Her own agency's numbers show the lie of Hochul's propaganda: the congestion pricing environmental assessment found that only 13.7 percent of education, healthcare and social assistance employees drive to work in Manhattan (many of them to jobs outside the tolling zone anyway). Plus, employees driving into lower Manhattan between 9 p.m. and 5 a.m. would pay only the $3.75 overnight toll.

Advocates know the difference between the real little guy and wealthy suburbanites who pollute our air, congest our streets ... and then take their earnings back to their communities.

"We have been shouting this from the rooftop that the vast majority of people driving into the CBD are more affluent, and those folks have ability to, and should, contribute to improving conditions brought on by their congestion," said Tri-State Transportation Campaign Executive Director Renae Reynolds. "The governor’s claim that her pause was in response to concerns about low-income folks does not match up with the facts. ... Every day the program is paused, we lose vital revenue that truly addresses the needs of low income people who rely on public transit."
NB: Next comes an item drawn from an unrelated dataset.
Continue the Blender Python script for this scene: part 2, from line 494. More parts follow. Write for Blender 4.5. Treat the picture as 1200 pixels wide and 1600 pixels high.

Contrary to the governor's populist framework, thanks to her, wealthy suburban drivers get to keep driving into the city for free while transit riders are deprived of $16.5 billion in transit improvements — such as the Second Avenue Subway, elevators at two-dozen more stations, upgraded signals on the A and C train and new trains systemwide.

Hochul has so far failed to explain how she will replace the money that congestion pricing would have generated.

The impacts of that delayed and deferred work will take time before they straphangers enter another Summer of Hell, but subway riders already tasted an amuse bouche recently: More than 40,000 subway delays in the first four months of 2024 were caused by infrastructure issues. And last Tuesday, a transformer failure on the Lower East Side wrecked service on the A, E, F and J trains during the morning rush hour.

Bus riders are also suffering slower and slower service across the city but especially in lower Manhattan, where buses that serve working class New Yorkers run at an offensively slow 6 miles per hour during the afternoon rush hour.

"While subway riders schvitz on the governor's delayed trains, Long Islanders making bank keep driving in for free, turning up the urban heat island effect and blocking buses and ambulances," said Riders Alliance Director of Policy and Communication Danny Pearlstein. "Congestion pricing is the linchpin of an equitable economic recovery for New Yorkers and it's past time for the governor to flip the switch."